--- BEGIN ---
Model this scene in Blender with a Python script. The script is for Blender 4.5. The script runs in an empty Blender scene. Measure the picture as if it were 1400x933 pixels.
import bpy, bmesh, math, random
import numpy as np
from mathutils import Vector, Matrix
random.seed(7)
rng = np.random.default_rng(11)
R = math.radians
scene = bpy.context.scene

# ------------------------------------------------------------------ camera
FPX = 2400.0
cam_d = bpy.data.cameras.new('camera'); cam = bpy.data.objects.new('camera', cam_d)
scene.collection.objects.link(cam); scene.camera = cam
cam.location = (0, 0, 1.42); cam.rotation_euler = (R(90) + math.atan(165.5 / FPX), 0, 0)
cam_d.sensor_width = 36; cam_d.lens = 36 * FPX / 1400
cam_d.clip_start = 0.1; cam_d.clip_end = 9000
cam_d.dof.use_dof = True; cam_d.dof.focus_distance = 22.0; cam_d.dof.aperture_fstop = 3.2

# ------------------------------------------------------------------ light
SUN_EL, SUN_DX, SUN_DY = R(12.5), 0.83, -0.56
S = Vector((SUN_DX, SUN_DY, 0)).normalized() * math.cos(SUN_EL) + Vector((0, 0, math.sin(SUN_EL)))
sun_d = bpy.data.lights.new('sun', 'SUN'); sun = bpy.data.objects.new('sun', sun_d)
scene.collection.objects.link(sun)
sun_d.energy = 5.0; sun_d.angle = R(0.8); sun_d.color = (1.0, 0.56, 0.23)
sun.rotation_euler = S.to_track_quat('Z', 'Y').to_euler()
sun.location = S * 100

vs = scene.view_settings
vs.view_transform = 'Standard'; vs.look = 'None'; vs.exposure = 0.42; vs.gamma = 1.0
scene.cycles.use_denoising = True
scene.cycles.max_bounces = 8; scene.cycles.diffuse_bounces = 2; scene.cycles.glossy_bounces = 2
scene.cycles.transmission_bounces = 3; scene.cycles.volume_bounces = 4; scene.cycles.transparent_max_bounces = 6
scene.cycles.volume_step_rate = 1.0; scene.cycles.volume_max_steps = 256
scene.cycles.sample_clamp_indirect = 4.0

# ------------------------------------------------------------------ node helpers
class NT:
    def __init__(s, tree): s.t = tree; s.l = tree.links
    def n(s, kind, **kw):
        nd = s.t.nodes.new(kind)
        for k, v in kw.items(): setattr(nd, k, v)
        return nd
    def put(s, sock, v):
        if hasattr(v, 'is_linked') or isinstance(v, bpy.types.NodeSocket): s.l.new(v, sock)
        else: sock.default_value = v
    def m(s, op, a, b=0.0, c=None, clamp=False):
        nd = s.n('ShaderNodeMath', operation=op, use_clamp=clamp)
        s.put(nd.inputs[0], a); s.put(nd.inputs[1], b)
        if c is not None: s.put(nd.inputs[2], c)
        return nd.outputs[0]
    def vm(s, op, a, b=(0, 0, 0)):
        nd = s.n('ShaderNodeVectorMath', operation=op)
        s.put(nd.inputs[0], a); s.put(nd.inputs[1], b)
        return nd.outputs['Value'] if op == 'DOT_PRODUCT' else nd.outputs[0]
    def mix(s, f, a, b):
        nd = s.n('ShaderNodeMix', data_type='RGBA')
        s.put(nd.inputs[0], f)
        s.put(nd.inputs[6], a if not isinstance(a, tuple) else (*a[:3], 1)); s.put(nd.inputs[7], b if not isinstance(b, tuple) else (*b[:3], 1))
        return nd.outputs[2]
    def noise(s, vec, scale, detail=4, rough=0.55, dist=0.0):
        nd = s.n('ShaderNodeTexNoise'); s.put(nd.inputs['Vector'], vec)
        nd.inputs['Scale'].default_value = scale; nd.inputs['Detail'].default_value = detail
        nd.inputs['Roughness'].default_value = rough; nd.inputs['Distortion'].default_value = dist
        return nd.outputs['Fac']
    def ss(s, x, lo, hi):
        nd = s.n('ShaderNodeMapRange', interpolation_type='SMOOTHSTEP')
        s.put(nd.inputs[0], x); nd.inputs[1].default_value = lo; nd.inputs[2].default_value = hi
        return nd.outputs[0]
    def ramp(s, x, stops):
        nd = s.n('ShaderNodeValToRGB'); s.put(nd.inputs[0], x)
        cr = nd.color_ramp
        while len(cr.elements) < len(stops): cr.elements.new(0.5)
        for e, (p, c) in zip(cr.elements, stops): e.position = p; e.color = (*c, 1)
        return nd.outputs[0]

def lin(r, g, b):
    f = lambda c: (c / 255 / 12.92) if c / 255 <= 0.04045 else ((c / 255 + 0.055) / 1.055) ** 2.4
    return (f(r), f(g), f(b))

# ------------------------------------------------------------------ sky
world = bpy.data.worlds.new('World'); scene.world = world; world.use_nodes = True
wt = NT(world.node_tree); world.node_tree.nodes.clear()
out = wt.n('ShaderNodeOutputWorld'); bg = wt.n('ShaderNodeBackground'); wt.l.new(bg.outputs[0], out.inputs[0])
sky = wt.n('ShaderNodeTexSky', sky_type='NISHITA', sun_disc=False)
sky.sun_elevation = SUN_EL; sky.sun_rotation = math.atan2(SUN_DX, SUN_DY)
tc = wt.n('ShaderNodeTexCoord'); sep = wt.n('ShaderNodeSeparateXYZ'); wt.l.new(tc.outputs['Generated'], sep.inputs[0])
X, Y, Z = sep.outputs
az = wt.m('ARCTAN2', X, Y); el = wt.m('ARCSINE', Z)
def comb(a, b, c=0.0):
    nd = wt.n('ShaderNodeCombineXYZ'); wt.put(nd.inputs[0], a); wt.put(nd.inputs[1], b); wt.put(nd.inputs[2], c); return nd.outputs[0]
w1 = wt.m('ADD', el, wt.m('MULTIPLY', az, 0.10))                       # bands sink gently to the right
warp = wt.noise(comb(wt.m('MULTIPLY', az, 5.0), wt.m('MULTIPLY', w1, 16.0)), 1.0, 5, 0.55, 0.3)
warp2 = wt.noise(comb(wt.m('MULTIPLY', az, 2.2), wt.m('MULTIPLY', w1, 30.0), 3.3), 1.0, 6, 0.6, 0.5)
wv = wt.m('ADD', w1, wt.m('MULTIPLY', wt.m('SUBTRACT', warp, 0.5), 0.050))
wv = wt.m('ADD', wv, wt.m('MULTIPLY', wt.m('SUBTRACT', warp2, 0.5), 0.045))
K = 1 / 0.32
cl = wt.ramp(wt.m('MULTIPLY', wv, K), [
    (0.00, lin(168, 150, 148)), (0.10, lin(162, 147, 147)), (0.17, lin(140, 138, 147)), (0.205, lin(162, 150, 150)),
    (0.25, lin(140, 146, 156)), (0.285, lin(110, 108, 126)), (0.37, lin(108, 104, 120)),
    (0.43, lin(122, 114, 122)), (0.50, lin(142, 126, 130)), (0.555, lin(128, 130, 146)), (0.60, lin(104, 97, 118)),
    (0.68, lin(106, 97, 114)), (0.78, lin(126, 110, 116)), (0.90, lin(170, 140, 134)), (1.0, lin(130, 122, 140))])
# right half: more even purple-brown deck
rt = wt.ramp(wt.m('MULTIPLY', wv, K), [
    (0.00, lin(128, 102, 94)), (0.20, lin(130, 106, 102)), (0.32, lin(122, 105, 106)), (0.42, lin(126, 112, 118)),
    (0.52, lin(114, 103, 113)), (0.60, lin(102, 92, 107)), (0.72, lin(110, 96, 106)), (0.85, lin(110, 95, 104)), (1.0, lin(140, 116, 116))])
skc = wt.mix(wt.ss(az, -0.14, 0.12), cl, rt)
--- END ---
Task directions
What you return should be the lines from the start of the data through the line with "sun.location = S * 100", quoted exactly and nothing more.

Expected answer
Model this scene in Blender with a Python script. The script is for Blender 4.5. The script runs in an empty Blender scene. Measure the picture as if it were 1400x933 pixels.
import bpy, bmesh, math, random
import numpy as np
from mathutils import Vector, Matrix
random.seed(7)
rng = np.random.default_rng(11)
R = math.radians
scene = bpy.context.scene

# ------------------------------------------------------------------ camera
FPX = 2400.0
cam_d = bpy.data.cameras.new('camera'); cam = bpy.data.objects.new('camera', cam_d)
scene.collection.objects.link(cam); scene.camera = cam
cam.location = (0, 0, 1.42); cam.rotation_euler = (R(90) + math.atan(165.5 / FPX), 0, 0)
cam_d.sensor_width = 36; cam_d.lens = 36 * FPX / 1400
cam_d.clip_start = 0.1; cam_d.clip_end = 9000
cam_d.dof.use_dof = True; cam_d.dof.focus_distance = 22.0; cam_d.dof.aperture_fstop = 3.2

# ------------------------------------------------------------------ light
SUN_EL, SUN_DX, SUN_DY = R(12.5), 0.83, -0.56
S = Vector((SUN_DX, SUN_DY, 0)).normalized() * math.cos(SUN_EL) + Vector((0, 0, math.sin(SUN_EL)))
sun_d = bpy.data.lights.new('sun', 'SUN'); sun = bpy.data.objects.new('sun', sun_d)
scene.collection.objects.link(sun)
sun_d.energy = 5.0; sun_d.angle = R(0.8); sun_d.color = (1.0, 0.56, 0.23)
sun.rotation_euler = S.to_track_quat('Z', 'Y').to_euler()
sun.location = S * 100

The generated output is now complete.